Direction >> Would you transcribe the listing that follows, character for character, and omit its images?

Recorded information >>

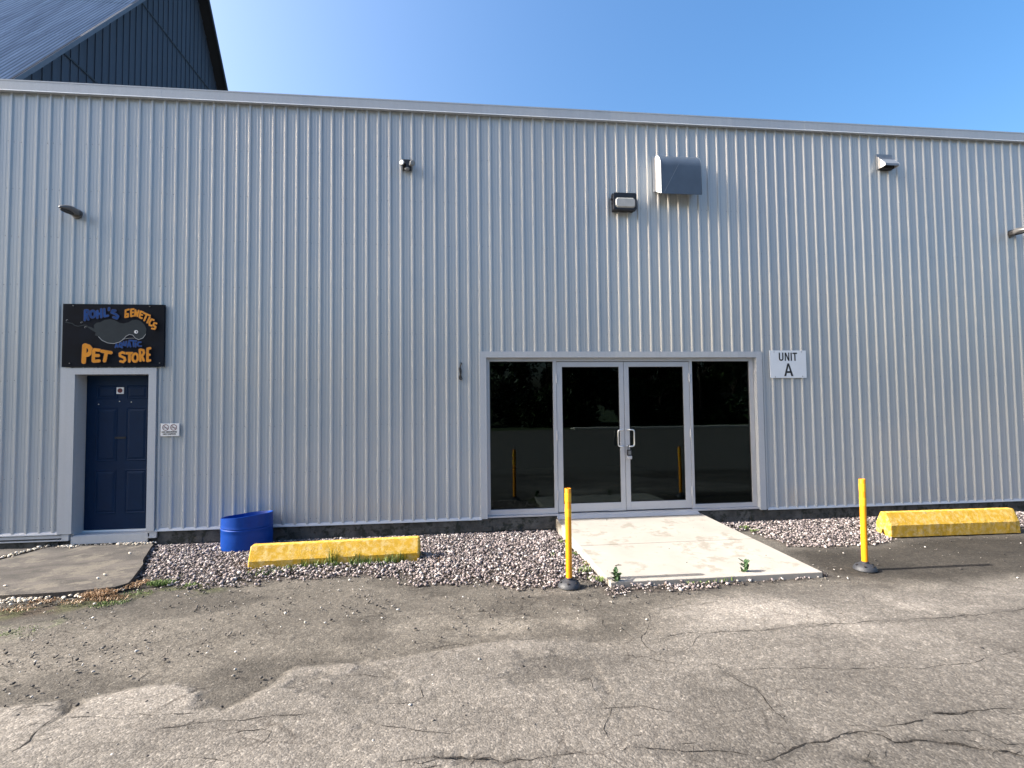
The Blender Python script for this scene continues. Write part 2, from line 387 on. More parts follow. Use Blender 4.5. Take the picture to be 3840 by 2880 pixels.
cr(0, 2160, .012, ((0, 1200), (160, 1100), (230, 1020), (300, 960), (400, 910), (440, 870), (450, 800)))
cr(0, 2160, .006, ((0, 890), (200, 850), (400, 830)))
cr(0, 2160, .006, ((380, 930), (600, 920), (800, 930), (900, 900), (1100, 900), (1300, 900)))
cr(0, 2160, .006, ((0, 600), (150, 580)))
cr(0, 2160, .010, ((1000, 1000), (1150, 985), (1370, 950), (1550, 945), (1700, 920), (2000, 900)))
cr(0, 2160, .006, ((1400, 1060), (1700, 1000), (1760, 1020), (1700, 1090), (1560, 1190)))
cr(0, 2160, .006, ((980, 1220), (1300, 1190), (1500, 1215)))
cr(0, 2160, .005, ((1550, 760), (1700, 740), (2212, 640)))

# ------------------------------------------------------------------ ground sheet
xs = np.concatenate([[-900, -300, -120, -60, -30, -15, -8, -4, -2], np.arange(-1.2, 15.0, .0135), [16, 18, 22, 30, 45, 80, 150, 400, 900]])
ys = np.concatenate([[-900, -300, -120, -60, -45, -36, -29.0, -28.9, -22, -15, -10, -7.5, -6.2, -5.6], np.arange(-5.3, -2.3, .0135), np.arange(-2.3, .14, .024), [.6, 2, 6, 20, 60, 200, 900]])
GX, GY = np.meshgrid(xs, ys, indexing='ij'); gx = GX.ravel(); gy = GY.ravel()
near = (gx > -1.5) & (gx < 15.5) & (gy > -6) & (gy < .3)
nx, ny = gx[near], gy[near]
wx = nx+.03*(vnoise(nx, ny, 5, 1)-.5)+.03*(vnoise(nx, ny, 22, 2)-.5); wy = ny+.03*(vnoise(nx, ny, 5, 3)-.5)+.03*(vnoise(nx, ny, 22, 4)-.5)
crack = np.zeros(nx.shape)
wmod = vnoise(nx, ny, 3.1, 9, 3)
for w, pts in CR:
    d = polydist(wx, wy, pts)
    ww = w*(.12+1.25*np.clip(wmod-.28, 0, 1))
    crack = np.maximum(crack, (.55 if w >= .012 else .0)*(1-sstep(ww*.4, ww*1.2+.010, d))*sstep(.45, .6, wmod))
soft = np.zeros(nx.shape)
for w, pts in CR:
    if w >= .009: soft = np.maximum(soft, 1-sstep(0, .09, polydist(wx, wy, pts)))
e1 = .26*(vnoise(nx, ny, 1.6, 21, 6, .68)-.5)+.09*(vnoise(nx, ny, 13, 22, 3, .7)-.5)
dl = sdf(nx+e1, ny+e1*.6, LIGHT)
sf = .02+.28*sstep(5.6, 7.2, nx); light = 1-sstep(-.045-sf, .02+sf*.5, dl)
db = sdf(nx+e1*1.4, ny+e1*.5, BROWN); brown = 1-sstep(-.18, .10, db)
dg = np.minimum(np.minimum(sdf(nx, ny, GRAVEL_L), sdf(nx, ny, GRAVEL_R)), sdf(nx, ny, GRAVEL_F)); grav = 1-sstep(-.03, .06, dg+.15*(vnoise(nx, ny, 6, 33)-.5))
big = vnoise(nx, ny, .8, 41, 5, .6); mid = vnoise(nx, ny*1.8, 2.6, 51, 5, .6); fine = vnoise(nx, ny, 26, 61, 3, .6)
dark = np.array([.067, .060, .0505]); lite = np.array([.135, .122, .106])
al = dark[None]*(1-light[:, None])+lite[None]*light[:, None]
smud = sstep(.50, .62, vnoise(nx, ny*1.4, 1.1, 71, 5, .55))*light*sstep(5.5, 8.0, nx)
al *= (1-.28*smud)[:, None]
dsm = sstep(.48, .6, vnoise(nx, ny*2, .9, 75, 4, .5))*(1-light)
al *= (1+.55*dsm)[:, None]
for (qx, qy, rx, ry, f_) in ((3300, 2290, 900, 85, 1.55), (2700, 2290, 350, 60, 1.3), (3300, 2560, 520, 90, .72), (3000, 2400, 300, 50, .75), (3700, 2750, 500, 110, .85), (2150, 2470, 260, 45, .82), (1950, 2330, 170, 40, 1.45), (1500, 2345, 200, 30, 1.3), (1250, 2300, 260, 50, .85), (120, 2740, 300, 80, 1.2), (500, 2620, 250, 50, 1.25), (2750, 2640, 500, 60, 1.1), (2840, 2130, 150, 40, 1.5), (200, 2480, 500, 90, 1.25)):
    c0 = GP(qx, qy); cxp = GP(qx+rx, qy); cyp = GP(qx, qy+ry); sx = math.dist(c0, cxp); sy = math.dist(c0, cyp)
    q_ = ((nx-c0[0]+.15*(big-.5))/sx)**2+((ny-c0[1]+.3*(mid-.5)*sy)/sy)**2
    al *= (1+(f_-1)*np.exp(-q_*.9)*(.7+.6*mid))[:, None]
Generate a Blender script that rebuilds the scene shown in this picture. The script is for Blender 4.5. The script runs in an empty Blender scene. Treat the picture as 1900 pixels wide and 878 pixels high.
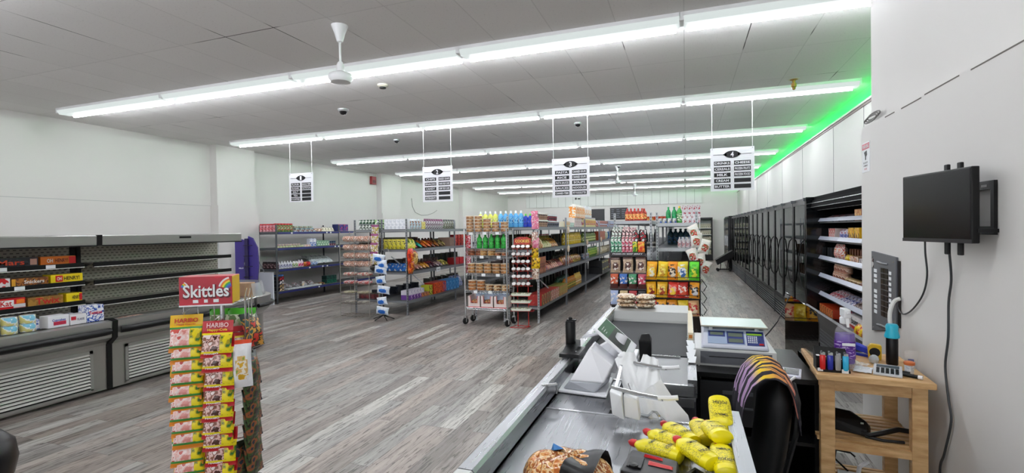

Reply >>
The Blender Python script for this scene continues. Write part 2, from line 387 on. More parts follow. Use Blender 4.5. Take the picture to be 3840 by 2880 pixels.
cr(0, 2160, .012, ((0, 1200), (160, 1100), (230, 1020), (300, 960), (400, 910), (440, 870), (450, 800)))
cr(0, 2160, .006, ((0, 890), (200, 850), (400, 830)))
cr(0, 2160, .006, ((380, 930), (600, 920), (800, 930), (900, 900), (1100, 900), (1300, 900)))
cr(0, 2160, .006, ((0, 600), (150, 580)))
cr(0, 2160, .010, ((1000, 1000), (1150, 985), (1370, 950), (1550, 945), (1700, 920), (2000, 900)))
cr(0, 2160, .006, ((1400, 1060), (1700, 1000), (1760, 1020), (1700, 1090), (1560, 1190)))
cr(0, 2160, .006, ((980, 1220), (1300, 1190), (1500, 1215)))
cr(0, 2160, .005, ((1550, 760), (1700, 740), (2212, 640)))

# ------------------------------------------------------------------ ground sheet
xs = np.concatenate([[-900, -300, -120, -60, -30, -15, -8, -4, -2], np.arange(-1.2, 15.0, .0135), [16, 18, 22, 30, 45, 80, 150, 400, 900]])
ys = np.concatenate([[-900, -300, -120, -60, -45, -36, -29.0, -28.9, -22, -15, -10, -7.5, -6.2, -5.6], np.arange(-5.3, -2.3, .0135), np.arange(-2.3, .14, .024), [.6, 2, 6, 20, 60, 200, 900]])
GX, GY = np.meshgrid(xs, ys, indexing='ij'); gx = GX.ravel(); gy = GY.ravel()
near = (gx > -1.5) & (gx < 15.5) & (gy > -6) & (gy < .3)
nx, ny = gx[near], gy[near]
wx = nx+.03*(vnoise(nx, ny, 5, 1)-.5)+.03*(vnoise(nx, ny, 22, 2)-.5); wy = ny+.03*(vnoise(nx, ny, 5, 3)-.5)+.03*(vnoise(nx, ny, 22, 4)-.5)
crack = np.zeros(nx.shape)
wmod = vnoise(nx, ny, 3.1, 9, 3)
for w, pts in CR:
    d = polydist(wx, wy, pts)
    ww = w*(.12+1.25*np.clip(wmod-.28, 0, 1))
    crack = np.maximum(crack, (.55 if w >= .012 else .0)*(1-sstep(ww*.4, ww*1.2+.010, d))*sstep(.45, .6, wmod))
soft = np.zeros(nx.shape)
for w, pts in CR:
    if w >= .009: soft = np.maximum(soft, 1-sstep(0, .09, polydist(wx, wy, pts)))
e1 = .26*(vnoise(nx, ny, 1.6, 21, 6, .68)-.5)+.09*(vnoise(nx, ny, 13, 22, 3, .7)-.5)
dl = sdf(nx+e1, ny+e1*.6, LIGHT)
sf = .02+.28*sstep(5.6, 7.2, nx); light = 1-sstep(-.045-sf, .02+sf*.5, dl)
db = sdf(nx+e1*1.4, ny+e1*.5, BROWN); brown = 1-sstep(-.18, .10, db)
dg = np.minimum(np.minimum(sdf(nx, ny, GRAVEL_L), sdf(nx, ny, GRAVEL_R)), sdf(nx, ny, GRAVEL_F)); grav = 1-sstep(-.03, .06, dg+.15*(vnoise(nx, ny, 6, 33)-.5))
big = vnoise(nx, ny, .8, 41, 5, .6); mid = vnoise(nx, ny*1.8, 2.6, 51, 5, .6); fine = vnoise(nx, ny, 26, 61, 3, .6)
dark = np.array([.067, .060, .0505]); lite = np.array([.135, .122, .106])
al = dark[None]*(1-light[:, None])+lite[None]*light[:, None]
smud = sstep(.50, .62, vnoise(nx, ny*1.4, 1.1, 71, 5, .55))*light*sstep(5.5, 8.0, nx)
al *= (1-.28*smud)[:, None]
dsm = sstep(.48, .6, vnoise(nx, ny*2, .9, 75, 4, .5))*(1-light)
al *= (1+.55*dsm)[:, None]
for (qx, qy, rx, ry, f_) in ((3300, 2290, 900, 85, 1.55), (2700, 2290, 350, 60, 1.3), (3300, 2560, 520, 90, .72), (3000, 2400, 300, 50, .75), (3700, 2750, 500, 110, .85), (2150, 2470, 260, 45, .82), (1950, 2330, 170, 40, 1.45), (1500, 2345, 200, 30, 1.3), (1250, 2300, 260, 50, .85), (120, 2740, 300, 80, 1.2), (500, 2620, 250, 50, 1.25), (2750, 2640, 500, 60, 1.1), (2840, 2130, 150, 40, 1.5), (200, 2480, 500, 90, 1.25)):
    c0 = GP(qx, qy); cxp = GP(qx+rx, qy); cyp = GP(qx, qy+ry); sx = math.dist(c0, cxp); sy = math.dist(c0, cyp)
    q_ = ((nx-c0[0]+.15*(big-.5))/sx)**2+((ny-c0[1]+.3*(mid-.5)*sy)/sy)**2
    al *= (1+(f_-1)*np.exp(-q_*.9)*(.7+.6*mid))[:, None]
Generate a Blender script that rebuilds the scene shown in this picture. The script is for Blender 4.5. The script runs in an empty Blender scene. Treat the picture as 1900 pixels wide and 878 pixels high.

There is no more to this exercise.